Managing 200+ Initiatives Across 70+ Employees
Girl Scouts of Northern Illinois | National Nonprofit | 2013–2018
The Organization
Girl Scouts of Northern Illinois is a regional council of one of the largest youth development organizations in the country — serving thousands of girls across a wide geographic area with programming, volunteer management, and community engagement at scale.
The work is complex in the way that mission-driven organizations often are: high stakes, limited resources, multiple stakeholder groups with different needs, and a constant tension between the strategic vision leadership is trying to execute and the day-to-day reality of the people responsible for delivering it.
I spent five and a half years here in progressively senior roles — moving from Multimedia Manager through Marketing and Communications into Director of Girl Experience. Each role expanded the scope of what I was responsible for building.
The Problem
When I was Digital Marketing and Project Manager, I was sitting at the intersection of a fundamental organizational challenge: how do you translate a strategic vision into consistent program experiences when you have 70+ employees, 200+ active initiatives, and teams that are largely operating in silos?
The day-to-day problems were structural:
There was no shared system for managing the volume of work. Two hundred marketing initiatives across seventy-plus employees is not a project management problem — it's an infrastructure problem. Without a system that gave everyone visibility into what was happening, work was being duplicated, priorities were competing, and nothing had a reliable way of getting done on time.
Teams weren't connected to outcomes. People knew what they were doing but not always why it mattered in the context of the larger strategy. The link between daily work and strategic goals was implicit at best — which meant progress was hard to measure and accountability was hard to maintain.
Cross-functional collaboration wasn't working. Departments were operating as isolated units. The marketing team didn't know what the program team needed. The program team didn't know what communications was building. Everyone was working hard and the organization wasn't getting the benefit of all that effort because the work wasn't coordinated.
Technology transitions were creating disruption. A Salesforce implementation was underway across multiple councils — and without structured training and adoption systems, the transition was creating more confusion than clarity for the staff responsible for using it.
The Work
I built the infrastructure that connected the work to the strategy.
The first priority was visibility. I created a system to manage 200+ marketing initiatives that gave the organization a shared view of what was happening, who was responsible for what, and where things stood at any given moment. This wasn't just project tracking — it was the foundation for accountability across a large, distributed team.
I designed a KPI framework that linked daily operations to strategic outcomes. For the first time, the organization had a way to measure whether the work people were doing was actually moving the strategy forward — and to have honest conversations when it wasn't.
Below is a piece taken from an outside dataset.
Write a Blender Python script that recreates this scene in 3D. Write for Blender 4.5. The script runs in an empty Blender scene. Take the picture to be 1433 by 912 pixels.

I led Salesforce transition training across multiple councils — designing adoption systems that supported 20+ staff in learning and actually using the platform consistently. The goal wasn't just training. It was building the systems around the training that would make adoption stick.
I built cross-functional collaboration models that broke down the silos between teams — creating workflows that made it possible for departments to work together rather than alongside each other. When marketing knew what programs needed and programs knew what communications was building, the organization started moving with a coherence it hadn't had before.
And I created frameworks that turned strategic goals into consistent program experiences — ensuring that what leadership intended at the top was actually what girls and families experienced at the program level.
The Outcome
The organization gained the infrastructure to manage complexity at scale — without losing the quality of the mission-driven work at the center of everything it did. Teams that had been operating in isolation started operating in alignment. Strategic goals that had lived in leadership documents started showing up in the daily work of the people responsible for delivering them.